**Exercise requirements:** Your task is to copy a single run of lines that starts at the line with "Continue the Blender Python script for this scene: part 3, from" and stops at the line with "True), wall), kind='stuff')", keeping both ends. Copy nothing else.

--- start of Entries shown ---

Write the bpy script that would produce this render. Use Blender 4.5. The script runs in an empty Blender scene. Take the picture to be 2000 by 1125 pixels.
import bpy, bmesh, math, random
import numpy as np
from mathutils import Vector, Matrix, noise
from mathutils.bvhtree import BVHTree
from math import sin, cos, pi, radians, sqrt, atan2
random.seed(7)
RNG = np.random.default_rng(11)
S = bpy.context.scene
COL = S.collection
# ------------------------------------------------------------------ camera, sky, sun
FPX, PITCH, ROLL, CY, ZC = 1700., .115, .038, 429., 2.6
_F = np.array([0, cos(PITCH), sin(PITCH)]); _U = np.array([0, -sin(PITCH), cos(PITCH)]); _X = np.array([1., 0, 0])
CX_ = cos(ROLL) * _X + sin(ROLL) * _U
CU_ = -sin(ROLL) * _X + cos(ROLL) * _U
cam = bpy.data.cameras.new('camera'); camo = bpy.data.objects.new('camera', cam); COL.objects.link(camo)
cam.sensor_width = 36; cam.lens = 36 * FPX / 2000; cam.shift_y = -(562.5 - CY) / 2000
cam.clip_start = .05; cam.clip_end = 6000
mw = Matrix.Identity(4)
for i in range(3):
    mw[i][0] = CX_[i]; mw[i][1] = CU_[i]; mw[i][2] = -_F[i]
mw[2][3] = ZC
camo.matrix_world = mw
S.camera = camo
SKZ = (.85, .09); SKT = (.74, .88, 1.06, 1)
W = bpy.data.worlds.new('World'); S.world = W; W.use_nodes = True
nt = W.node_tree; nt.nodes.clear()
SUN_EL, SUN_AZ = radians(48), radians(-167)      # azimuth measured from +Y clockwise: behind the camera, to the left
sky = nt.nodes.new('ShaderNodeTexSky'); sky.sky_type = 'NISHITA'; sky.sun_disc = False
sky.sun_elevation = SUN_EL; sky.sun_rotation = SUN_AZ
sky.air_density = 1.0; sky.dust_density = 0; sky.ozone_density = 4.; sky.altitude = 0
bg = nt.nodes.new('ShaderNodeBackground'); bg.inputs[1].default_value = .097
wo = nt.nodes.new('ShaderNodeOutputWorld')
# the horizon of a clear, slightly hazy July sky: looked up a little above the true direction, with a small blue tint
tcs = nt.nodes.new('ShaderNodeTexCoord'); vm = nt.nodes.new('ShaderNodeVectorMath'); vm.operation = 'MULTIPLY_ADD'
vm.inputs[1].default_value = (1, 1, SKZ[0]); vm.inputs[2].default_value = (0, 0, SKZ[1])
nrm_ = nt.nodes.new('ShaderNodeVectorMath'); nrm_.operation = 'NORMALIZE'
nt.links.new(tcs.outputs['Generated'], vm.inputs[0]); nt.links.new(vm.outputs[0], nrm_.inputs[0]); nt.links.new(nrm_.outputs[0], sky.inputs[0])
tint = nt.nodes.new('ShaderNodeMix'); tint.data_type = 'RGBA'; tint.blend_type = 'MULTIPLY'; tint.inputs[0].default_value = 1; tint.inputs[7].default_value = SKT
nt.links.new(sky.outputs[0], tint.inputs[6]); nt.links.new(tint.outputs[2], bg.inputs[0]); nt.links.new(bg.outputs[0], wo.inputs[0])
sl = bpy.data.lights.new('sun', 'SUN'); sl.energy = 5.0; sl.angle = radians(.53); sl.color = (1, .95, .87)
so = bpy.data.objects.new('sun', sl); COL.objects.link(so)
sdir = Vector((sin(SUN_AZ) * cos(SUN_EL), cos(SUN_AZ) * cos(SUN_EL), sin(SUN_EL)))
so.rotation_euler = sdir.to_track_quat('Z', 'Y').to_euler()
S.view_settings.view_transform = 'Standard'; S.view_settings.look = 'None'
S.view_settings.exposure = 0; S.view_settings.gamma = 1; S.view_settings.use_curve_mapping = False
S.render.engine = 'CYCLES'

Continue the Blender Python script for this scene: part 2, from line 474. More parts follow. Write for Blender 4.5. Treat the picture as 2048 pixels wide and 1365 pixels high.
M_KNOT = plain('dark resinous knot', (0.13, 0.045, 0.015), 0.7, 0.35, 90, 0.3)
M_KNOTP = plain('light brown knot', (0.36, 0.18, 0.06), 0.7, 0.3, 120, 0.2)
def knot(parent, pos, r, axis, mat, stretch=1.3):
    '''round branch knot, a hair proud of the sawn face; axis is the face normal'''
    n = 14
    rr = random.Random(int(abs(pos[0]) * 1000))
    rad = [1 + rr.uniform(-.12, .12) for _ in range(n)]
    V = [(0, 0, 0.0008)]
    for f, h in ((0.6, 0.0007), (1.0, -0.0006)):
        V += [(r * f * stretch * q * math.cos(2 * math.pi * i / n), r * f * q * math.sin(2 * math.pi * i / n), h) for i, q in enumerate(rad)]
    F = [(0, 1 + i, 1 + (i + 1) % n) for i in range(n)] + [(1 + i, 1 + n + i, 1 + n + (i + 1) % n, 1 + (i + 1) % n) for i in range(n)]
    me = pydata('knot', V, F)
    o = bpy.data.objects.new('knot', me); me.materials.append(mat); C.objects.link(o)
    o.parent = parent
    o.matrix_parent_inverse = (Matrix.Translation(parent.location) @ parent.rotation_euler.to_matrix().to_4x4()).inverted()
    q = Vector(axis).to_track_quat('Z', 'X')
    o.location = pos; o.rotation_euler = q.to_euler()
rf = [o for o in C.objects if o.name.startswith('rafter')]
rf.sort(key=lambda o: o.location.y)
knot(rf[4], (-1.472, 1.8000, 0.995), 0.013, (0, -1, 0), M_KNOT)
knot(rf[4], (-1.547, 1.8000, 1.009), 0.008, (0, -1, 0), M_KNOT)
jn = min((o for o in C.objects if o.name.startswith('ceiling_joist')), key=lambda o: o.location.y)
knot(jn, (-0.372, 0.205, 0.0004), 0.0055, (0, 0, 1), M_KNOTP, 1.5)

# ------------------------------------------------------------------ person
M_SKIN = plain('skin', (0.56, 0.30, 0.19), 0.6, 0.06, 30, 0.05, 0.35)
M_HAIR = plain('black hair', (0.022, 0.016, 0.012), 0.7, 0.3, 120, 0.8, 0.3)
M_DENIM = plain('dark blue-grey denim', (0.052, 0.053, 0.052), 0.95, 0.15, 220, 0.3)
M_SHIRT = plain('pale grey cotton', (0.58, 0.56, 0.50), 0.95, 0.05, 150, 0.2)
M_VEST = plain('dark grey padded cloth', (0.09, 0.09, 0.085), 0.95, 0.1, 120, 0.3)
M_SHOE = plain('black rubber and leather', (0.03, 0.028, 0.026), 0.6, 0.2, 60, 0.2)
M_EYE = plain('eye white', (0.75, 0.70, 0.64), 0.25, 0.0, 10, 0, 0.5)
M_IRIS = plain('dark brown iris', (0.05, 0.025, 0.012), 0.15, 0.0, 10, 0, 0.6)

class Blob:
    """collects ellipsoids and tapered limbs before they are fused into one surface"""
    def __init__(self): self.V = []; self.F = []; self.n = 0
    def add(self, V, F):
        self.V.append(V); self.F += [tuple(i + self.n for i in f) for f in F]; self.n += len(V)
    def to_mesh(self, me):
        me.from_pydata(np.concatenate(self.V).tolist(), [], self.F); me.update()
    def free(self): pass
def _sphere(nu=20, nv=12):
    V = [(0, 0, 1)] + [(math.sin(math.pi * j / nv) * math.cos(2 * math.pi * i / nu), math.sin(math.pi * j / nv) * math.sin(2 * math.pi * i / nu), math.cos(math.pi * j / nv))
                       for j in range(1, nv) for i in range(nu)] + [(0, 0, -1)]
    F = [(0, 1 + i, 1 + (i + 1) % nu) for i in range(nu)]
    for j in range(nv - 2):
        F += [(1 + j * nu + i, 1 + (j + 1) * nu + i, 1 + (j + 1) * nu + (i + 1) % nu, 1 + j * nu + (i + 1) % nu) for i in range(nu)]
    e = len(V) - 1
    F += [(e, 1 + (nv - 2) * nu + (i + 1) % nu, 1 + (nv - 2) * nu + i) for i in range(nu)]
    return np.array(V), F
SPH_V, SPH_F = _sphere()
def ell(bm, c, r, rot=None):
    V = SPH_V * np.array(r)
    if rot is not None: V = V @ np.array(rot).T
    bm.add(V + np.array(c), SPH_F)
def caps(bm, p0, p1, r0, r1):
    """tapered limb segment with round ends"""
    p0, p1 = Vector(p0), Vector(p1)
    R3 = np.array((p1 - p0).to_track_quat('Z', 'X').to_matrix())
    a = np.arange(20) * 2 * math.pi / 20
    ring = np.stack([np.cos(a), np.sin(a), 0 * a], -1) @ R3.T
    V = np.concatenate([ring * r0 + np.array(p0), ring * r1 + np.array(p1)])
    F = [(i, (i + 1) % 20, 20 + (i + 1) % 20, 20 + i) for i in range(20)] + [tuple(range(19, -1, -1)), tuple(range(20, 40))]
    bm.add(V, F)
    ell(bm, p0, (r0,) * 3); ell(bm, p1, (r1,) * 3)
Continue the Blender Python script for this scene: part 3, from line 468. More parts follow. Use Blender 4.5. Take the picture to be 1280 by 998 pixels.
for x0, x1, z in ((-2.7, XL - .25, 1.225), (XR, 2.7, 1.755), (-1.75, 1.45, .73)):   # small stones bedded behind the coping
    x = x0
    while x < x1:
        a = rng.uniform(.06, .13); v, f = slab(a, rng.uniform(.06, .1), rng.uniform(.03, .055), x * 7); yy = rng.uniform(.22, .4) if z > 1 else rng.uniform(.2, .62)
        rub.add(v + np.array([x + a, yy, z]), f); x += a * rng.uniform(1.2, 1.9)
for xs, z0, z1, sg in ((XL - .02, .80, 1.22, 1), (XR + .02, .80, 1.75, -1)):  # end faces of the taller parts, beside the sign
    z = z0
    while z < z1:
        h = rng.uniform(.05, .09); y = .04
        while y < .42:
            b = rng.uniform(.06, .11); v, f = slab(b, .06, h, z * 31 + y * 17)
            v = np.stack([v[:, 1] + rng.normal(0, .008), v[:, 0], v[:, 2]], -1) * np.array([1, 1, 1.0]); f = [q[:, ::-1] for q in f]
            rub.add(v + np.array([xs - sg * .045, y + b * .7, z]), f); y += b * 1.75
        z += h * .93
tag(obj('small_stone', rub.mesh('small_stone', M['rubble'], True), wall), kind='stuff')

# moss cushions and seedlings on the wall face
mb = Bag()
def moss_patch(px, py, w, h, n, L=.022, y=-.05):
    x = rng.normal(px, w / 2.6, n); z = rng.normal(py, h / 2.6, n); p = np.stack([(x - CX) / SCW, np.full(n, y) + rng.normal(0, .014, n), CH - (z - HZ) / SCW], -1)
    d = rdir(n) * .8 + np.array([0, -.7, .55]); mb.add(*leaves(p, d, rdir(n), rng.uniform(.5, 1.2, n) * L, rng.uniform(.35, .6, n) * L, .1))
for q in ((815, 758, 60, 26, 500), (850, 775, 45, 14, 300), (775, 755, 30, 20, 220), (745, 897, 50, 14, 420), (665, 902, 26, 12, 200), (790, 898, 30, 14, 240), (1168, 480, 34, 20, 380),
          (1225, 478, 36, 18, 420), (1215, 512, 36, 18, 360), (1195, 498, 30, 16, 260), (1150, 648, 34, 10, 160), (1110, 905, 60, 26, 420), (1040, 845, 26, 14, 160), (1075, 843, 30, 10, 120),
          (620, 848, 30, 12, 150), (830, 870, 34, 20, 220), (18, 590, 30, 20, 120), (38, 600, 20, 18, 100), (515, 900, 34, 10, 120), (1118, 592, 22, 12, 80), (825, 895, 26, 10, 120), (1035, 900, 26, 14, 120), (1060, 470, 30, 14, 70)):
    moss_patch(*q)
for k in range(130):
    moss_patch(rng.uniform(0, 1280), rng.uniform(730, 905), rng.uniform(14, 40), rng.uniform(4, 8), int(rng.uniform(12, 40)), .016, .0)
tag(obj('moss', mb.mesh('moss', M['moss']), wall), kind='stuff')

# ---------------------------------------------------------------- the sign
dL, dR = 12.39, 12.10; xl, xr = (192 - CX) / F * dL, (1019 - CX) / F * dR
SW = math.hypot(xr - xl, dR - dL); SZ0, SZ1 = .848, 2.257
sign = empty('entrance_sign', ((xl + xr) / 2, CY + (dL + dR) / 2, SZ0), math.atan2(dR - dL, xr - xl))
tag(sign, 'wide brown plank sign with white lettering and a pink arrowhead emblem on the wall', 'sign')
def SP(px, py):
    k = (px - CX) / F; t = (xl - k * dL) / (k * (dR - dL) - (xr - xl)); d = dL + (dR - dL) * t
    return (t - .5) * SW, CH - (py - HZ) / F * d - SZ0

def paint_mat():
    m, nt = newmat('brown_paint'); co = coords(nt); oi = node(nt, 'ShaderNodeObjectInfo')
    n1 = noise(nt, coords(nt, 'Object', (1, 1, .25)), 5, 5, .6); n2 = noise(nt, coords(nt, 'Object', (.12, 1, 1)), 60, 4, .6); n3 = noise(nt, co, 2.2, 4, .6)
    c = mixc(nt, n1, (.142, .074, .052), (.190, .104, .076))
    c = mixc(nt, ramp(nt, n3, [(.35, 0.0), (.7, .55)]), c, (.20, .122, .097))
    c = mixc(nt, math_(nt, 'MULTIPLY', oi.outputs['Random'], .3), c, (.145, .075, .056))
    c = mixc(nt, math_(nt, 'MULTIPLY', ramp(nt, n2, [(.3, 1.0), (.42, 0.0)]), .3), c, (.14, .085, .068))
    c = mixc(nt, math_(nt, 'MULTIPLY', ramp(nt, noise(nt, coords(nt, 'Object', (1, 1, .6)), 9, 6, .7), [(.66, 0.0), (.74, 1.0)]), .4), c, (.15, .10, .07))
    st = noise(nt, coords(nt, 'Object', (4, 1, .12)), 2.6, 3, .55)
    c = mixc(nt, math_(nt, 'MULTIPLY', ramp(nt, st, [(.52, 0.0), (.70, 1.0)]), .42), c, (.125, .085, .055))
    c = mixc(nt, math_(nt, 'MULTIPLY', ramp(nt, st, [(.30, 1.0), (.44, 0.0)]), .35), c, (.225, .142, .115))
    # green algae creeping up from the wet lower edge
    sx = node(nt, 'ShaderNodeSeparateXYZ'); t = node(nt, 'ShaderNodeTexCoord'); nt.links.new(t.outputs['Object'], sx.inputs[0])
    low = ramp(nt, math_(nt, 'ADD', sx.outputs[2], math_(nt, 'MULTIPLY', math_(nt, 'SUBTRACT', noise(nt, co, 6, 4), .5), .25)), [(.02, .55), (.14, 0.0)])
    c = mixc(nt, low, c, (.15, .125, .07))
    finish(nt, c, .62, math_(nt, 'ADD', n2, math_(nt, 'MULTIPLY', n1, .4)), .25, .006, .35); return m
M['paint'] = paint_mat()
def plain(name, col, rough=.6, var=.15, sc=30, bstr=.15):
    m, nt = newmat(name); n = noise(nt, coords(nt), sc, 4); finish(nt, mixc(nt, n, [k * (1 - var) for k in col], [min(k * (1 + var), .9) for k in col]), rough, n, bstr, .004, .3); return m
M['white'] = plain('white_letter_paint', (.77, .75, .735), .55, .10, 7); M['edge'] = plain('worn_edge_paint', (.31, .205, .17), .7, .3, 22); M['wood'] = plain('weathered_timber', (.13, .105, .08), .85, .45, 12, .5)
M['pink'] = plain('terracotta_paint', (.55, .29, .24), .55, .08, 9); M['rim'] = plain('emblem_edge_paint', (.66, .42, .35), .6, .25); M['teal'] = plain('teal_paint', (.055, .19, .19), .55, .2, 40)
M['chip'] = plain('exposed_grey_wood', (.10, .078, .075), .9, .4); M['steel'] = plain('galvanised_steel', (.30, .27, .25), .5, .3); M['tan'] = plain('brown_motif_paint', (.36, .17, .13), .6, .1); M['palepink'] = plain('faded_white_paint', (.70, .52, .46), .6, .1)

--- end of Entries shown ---

**Result of this exercise:**
Continue the Blender Python script for this scene: part 3, from line 468. More parts follow. Use Blender 4.5. Take the picture to be 1280 by 998 pixels.
for x0, x1, z in ((-2.7, XL - .25, 1.225), (XR, 2.7, 1.755), (-1.75, 1.45, .73)):   # small stones bedded behind the coping
    x = x0
    while x < x1:
        a = rng.uniform(.06, .13); v, f = slab(a, rng.uniform(.06, .1), rng.uniform(.03, .055), x * 7); yy = rng.uniform(.22, .4) if z > 1 else rng.uniform(.2, .62)
        rub.add(v + np.array([x + a, yy, z]), f); x += a * rng.uniform(1.2, 1.9)
for xs, z0, z1, sg in ((XL - .02, .80, 1.22, 1), (XR + .02, .80, 1.75, -1)):  # end faces of the taller parts, beside the sign
    z = z0
    while z < z1:
        h = rng.uniform(.05, .09); y = .04
        while y < .42:
            b = rng.uniform(.06, .11); v, f = slab(b, .06, h, z * 31 + y * 17)
            v = np.stack([v[:, 1] + rng.normal(0, .008), v[:, 0], v[:, 2]], -1) * np.array([1, 1, 1.0]); f = [q[:, ::-1] for q in f]
            rub.add(v + np.array([xs - sg * .045, y + b * .7, z]), f); y += b * 1.75
        z += h * .93
tag(obj('small_stone', rub.mesh('small_stone', M['rubble'], True), wall), kind='stuff')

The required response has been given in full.